YOUR TASK:
What follows is a block of records; reproduce all of it verbatim.

_ _ _ _

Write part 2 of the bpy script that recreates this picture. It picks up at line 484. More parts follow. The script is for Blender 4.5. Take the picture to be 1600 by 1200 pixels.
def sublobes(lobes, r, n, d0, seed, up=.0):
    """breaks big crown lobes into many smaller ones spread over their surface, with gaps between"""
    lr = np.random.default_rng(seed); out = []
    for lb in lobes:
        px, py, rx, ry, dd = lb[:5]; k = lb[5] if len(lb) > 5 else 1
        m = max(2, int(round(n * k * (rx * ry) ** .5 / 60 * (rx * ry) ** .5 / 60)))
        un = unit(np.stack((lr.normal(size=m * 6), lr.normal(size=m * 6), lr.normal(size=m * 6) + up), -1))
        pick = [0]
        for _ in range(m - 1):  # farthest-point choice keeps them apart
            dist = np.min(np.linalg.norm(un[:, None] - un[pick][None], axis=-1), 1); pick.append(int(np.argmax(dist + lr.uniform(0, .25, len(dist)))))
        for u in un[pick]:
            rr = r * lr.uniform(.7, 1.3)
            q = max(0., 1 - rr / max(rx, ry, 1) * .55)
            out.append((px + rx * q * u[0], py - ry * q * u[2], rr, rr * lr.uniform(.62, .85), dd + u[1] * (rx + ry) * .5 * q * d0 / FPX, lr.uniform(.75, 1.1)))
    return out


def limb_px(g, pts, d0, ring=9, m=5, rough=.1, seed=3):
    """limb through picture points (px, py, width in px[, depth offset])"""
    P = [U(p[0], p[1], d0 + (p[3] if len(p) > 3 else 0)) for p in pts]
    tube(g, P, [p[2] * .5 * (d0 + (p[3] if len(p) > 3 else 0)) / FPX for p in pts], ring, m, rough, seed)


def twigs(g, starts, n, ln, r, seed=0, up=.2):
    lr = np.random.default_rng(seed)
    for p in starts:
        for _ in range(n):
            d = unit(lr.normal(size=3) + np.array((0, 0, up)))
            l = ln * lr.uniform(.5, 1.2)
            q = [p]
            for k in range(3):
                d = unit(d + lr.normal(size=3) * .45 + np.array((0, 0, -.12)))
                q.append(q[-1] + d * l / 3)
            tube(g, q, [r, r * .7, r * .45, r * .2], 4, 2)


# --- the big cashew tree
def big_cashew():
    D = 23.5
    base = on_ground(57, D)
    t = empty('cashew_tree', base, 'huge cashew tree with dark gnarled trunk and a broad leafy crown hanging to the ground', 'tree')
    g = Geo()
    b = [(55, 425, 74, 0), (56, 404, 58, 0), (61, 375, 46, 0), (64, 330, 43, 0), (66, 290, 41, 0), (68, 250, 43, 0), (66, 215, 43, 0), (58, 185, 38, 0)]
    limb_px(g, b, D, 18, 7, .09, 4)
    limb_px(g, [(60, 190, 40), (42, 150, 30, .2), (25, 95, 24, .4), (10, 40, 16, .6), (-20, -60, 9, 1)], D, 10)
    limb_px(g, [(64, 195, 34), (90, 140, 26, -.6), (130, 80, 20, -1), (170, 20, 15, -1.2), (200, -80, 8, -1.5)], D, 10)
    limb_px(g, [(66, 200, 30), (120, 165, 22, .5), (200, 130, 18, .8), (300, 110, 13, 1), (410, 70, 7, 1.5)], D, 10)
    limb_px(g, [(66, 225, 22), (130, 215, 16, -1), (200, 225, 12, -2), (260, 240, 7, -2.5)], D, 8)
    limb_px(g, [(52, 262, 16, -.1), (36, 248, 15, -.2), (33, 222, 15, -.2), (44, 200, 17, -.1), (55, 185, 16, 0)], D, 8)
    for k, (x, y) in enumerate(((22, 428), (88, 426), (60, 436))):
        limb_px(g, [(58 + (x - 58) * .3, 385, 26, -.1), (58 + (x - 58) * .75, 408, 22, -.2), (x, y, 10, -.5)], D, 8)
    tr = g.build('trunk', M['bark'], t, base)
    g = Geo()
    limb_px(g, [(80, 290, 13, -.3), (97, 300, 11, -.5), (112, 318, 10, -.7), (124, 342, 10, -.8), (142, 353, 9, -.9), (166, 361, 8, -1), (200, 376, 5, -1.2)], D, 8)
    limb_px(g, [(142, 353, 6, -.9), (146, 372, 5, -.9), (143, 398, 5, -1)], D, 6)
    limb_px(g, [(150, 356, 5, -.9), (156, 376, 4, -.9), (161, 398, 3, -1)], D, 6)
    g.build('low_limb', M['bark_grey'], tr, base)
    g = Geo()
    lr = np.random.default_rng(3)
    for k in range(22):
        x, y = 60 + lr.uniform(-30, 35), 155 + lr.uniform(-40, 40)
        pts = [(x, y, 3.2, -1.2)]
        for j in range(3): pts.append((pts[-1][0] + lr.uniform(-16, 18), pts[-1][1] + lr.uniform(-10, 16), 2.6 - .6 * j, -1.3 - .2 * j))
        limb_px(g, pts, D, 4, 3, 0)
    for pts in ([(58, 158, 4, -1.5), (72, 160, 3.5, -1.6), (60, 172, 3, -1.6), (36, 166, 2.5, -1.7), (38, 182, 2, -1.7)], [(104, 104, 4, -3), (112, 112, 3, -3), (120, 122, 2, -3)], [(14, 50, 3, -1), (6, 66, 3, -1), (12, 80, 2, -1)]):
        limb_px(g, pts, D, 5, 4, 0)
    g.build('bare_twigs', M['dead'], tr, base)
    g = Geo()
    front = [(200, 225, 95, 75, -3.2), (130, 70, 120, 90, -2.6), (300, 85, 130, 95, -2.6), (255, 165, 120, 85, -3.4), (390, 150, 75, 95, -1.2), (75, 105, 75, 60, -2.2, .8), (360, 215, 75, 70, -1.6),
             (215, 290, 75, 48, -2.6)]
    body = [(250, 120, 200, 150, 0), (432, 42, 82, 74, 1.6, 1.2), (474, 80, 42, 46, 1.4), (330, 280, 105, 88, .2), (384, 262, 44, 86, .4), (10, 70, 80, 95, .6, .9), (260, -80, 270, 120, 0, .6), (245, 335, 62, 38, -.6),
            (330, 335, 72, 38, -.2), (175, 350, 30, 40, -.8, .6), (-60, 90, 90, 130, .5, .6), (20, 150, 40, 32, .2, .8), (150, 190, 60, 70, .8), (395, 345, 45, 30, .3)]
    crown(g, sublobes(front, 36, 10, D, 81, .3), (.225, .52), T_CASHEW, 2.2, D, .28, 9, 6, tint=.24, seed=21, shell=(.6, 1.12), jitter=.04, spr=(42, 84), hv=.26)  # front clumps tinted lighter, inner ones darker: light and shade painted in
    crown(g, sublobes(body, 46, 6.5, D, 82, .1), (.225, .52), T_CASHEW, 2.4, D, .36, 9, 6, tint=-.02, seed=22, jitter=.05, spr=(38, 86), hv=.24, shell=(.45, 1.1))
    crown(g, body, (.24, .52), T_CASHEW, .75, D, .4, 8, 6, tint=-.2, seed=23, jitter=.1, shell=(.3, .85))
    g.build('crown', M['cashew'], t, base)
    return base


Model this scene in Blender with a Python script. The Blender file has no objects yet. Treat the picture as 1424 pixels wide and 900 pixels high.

_ _ _ _

TASK OUTPUT:
Write part 2 of the bpy script that recreates this picture. It picks up at line 484. More parts follow. The script is for Blender 4.5. Take the picture to be 1600 by 1200 pixels.
def sublobes(lobes, r, n, d0, seed, up=.0):
    """breaks big crown lobes into many smaller ones spread over their surface, with gaps between"""
    lr = np.random.default_rng(seed); out = []
    for lb in lobes:
        px, py, rx, ry, dd = lb[:5]; k = lb[5] if len(lb) > 5 else 1
        m = max(2, int(round(n * k * (rx * ry) ** .5 / 60 * (rx * ry) ** .5 / 60)))
        un = unit(np.stack((lr.normal(size=m * 6), lr.normal(size=m * 6), lr.normal(size=m * 6) + up), -1))
        pick = [0]
        for _ in range(m - 1):  # farthest-point choice keeps them apart
            dist = np.min(np.linalg.norm(un[:, None] - un[pick][None], axis=-1), 1); pick.append(int(np.argmax(dist + lr.uniform(0, .25, len(dist)))))
        for u in un[pick]:
            rr = r * lr.uniform(.7, 1.3)
            q = max(0., 1 - rr / max(rx, ry, 1) * .55)
            out.append((px + rx * q * u[0], py - ry * q * u[2], rr, rr * lr.uniform(.62, .85), dd + u[1] * (rx + ry) * .5 * q * d0 / FPX, lr.uniform(.75, 1.1)))
    return out


def limb_px(g, pts, d0, ring=9, m=5, rough=.1, seed=3):
    """limb through picture points (px, py, width in px[, depth offset])"""
    P = [U(p[0], p[1], d0 + (p[3] if len(p) > 3 else 0)) for p in pts]
    tube(g, P, [p[2] * .5 * (d0 + (p[3] if len(p) > 3 else 0)) / FPX for p in pts], ring, m, rough, seed)


def twigs(g, starts, n, ln, r, seed=0, up=.2):
    lr = np.random.default_rng(seed)
    for p in starts:
        for _ in range(n):
            d = unit(lr.normal(size=3) + np.array((0, 0, up)))
            l = ln * lr.uniform(.5, 1.2)
            q = [p]
            for k in range(3):
                d = unit(d + lr.normal(size=3) * .45 + np.array((0, 0, -.12)))
                q.append(q[-1] + d * l / 3)
            tube(g, q, [r, r * .7, r * .45, r * .2], 4, 2)


# --- the big cashew tree
def big_cashew():
    D = 23.5
    base = on_ground(57, D)
    t = empty('cashew_tree', base, 'huge cashew tree with dark gnarled trunk and a broad leafy crown hanging to the ground', 'tree')
    g = Geo()
    b = [(55, 425, 74, 0), (56, 404, 58, 0), (61, 375, 46, 0), (64, 330, 43, 0), (66, 290, 41, 0), (68, 250, 43, 0), (66, 215, 43, 0), (58, 185, 38, 0)]
    limb_px(g, b, D, 18, 7, .09, 4)
    limb_px(g, [(60, 190, 40), (42, 150, 30, .2), (25, 95, 24, .4), (10, 40, 16, .6), (-20, -60, 9, 1)], D, 10)
    limb_px(g, [(64, 195, 34), (90, 140, 26, -.6), (130, 80, 20, -1), (170, 20, 15, -1.2), (200, -80, 8, -1.5)], D, 10)
    limb_px(g, [(66, 200, 30), (120, 165, 22, .5), (200, 130, 18, .8), (300, 110, 13, 1), (410, 70, 7, 1.5)], D, 10)
    limb_px(g, [(66, 225, 22), (130, 215, 16, -1), (200, 225, 12, -2), (260, 240, 7, -2.5)], D, 8)
    limb_px(g, [(52, 262, 16, -.1), (36, 248, 15, -.2), (33, 222, 15, -.2), (44, 200, 17, -.1), (55, 185, 16, 0)], D, 8)
    for k, (x, y) in enumerate(((22, 428), (88, 426), (60, 436))):
        limb_px(g, [(58 + (x - 58) * .3, 385, 26, -.1), (58 + (x - 58) * .75, 408, 22, -.2), (x, y, 10, -.5)], D, 8)
    tr = g.build('trunk', M['bark'], t, base)
    g = Geo()
    limb_px(g, [(80, 290, 13, -.3), (97, 300, 11, -.5), (112, 318, 10, -.7), (124, 342, 10, -.8), (142, 353, 9, -.9), (166, 361, 8, -1), (200, 376, 5, -1.2)], D, 8)
    limb_px(g, [(142, 353, 6, -.9), (146, 372, 5, -.9), (143, 398, 5, -1)], D, 6)
    limb_px(g, [(150, 356, 5, -.9), (156, 376, 4, -.9), (161, 398, 3, -1)], D, 6)
    g.build('low_limb', M['bark_grey'], tr, base)
    g = Geo()
    lr = np.random.default_rng(3)
    for k in range(22):
        x, y = 60 + lr.uniform(-30, 35), 155 + lr.uniform(-40, 40)
        pts = [(x, y, 3.2, -1.2)]
        for j in range(3): pts.append((pts[-1][0] + lr.uniform(-16, 18), pts[-1][1] + lr.uniform(-10, 16), 2.6 - .6 * j, -1.3 - .2 * j))
        limb_px(g, pts, D, 4, 3, 0)
    for pts in ([(58, 158, 4, -1.5), (72, 160, 3.5, -1.6), (60, 172, 3, -1.6), (36, 166, 2.5, -1.7), (38, 182, 2, -1.7)], [(104, 104, 4, -3), (112, 112, 3, -3), (120, 122, 2, -3)], [(14, 50, 3, -1), (6, 66, 3, -1), (12, 80, 2, -1)]):
        limb_px(g, pts, D, 5, 4, 0)
    g.build('bare_twigs', M['dead'], tr, base)
    g = Geo()
    front = [(200, 225, 95, 75, -3.2), (130, 70, 120, 90, -2.6), (300, 85, 130, 95, -2.6), (255, 165, 120, 85, -3.4), (390, 150, 75, 95, -1.2), (75, 105, 75, 60, -2.2, .8), (360, 215, 75, 70, -1.6),
             (215, 290, 75, 48, -2.6)]
    body = [(250, 120, 200, 150, 0), (432, 42, 82, 74, 1.6, 1.2), (474, 80, 42, 46, 1.4), (330, 280, 105, 88, .2), (384, 262, 44, 86, .4), (10, 70, 80, 95, .6, .9), (260, -80, 270, 120, 0, .6), (245, 335, 62, 38, -.6),
            (330, 335, 72, 38, -.2), (175, 350, 30, 40, -.8, .6), (-60, 90, 90, 130, .5, .6), (20, 150, 40, 32, .2, .8), (150, 190, 60, 70, .8), (395, 345, 45, 30, .3)]
    crown(g, sublobes(front, 36, 10, D, 81, .3), (.225, .52), T_CASHEW, 2.2, D, .28, 9, 6, tint=.24, seed=21, shell=(.6, 1.12), jitter=.04, spr=(42, 84), hv=.26)  # front clumps tinted lighter, inner ones darker: light and shade painted in
    crown(g, sublobes(body, 46, 6.5, D, 82, .1), (.225, .52), T_CASHEW, 2.4, D, .36, 9, 6, tint=-.02, seed=22, jitter=.05, spr=(38, 86), hv=.24, shell=(.45, 1.1))
    crown(g, body, (.24, .52), T_CASHEW, .75, D, .4, 8, 6, tint=-.2, seed=23, jitter=.1, shell=(.3, .85))
    g.build('crown', M['cashew'], t, base)
    return base


Model this scene in Blender with a Python script. The Blender file has no objects yet. Treat the picture as 1424 pixels wide and 900 pixels high.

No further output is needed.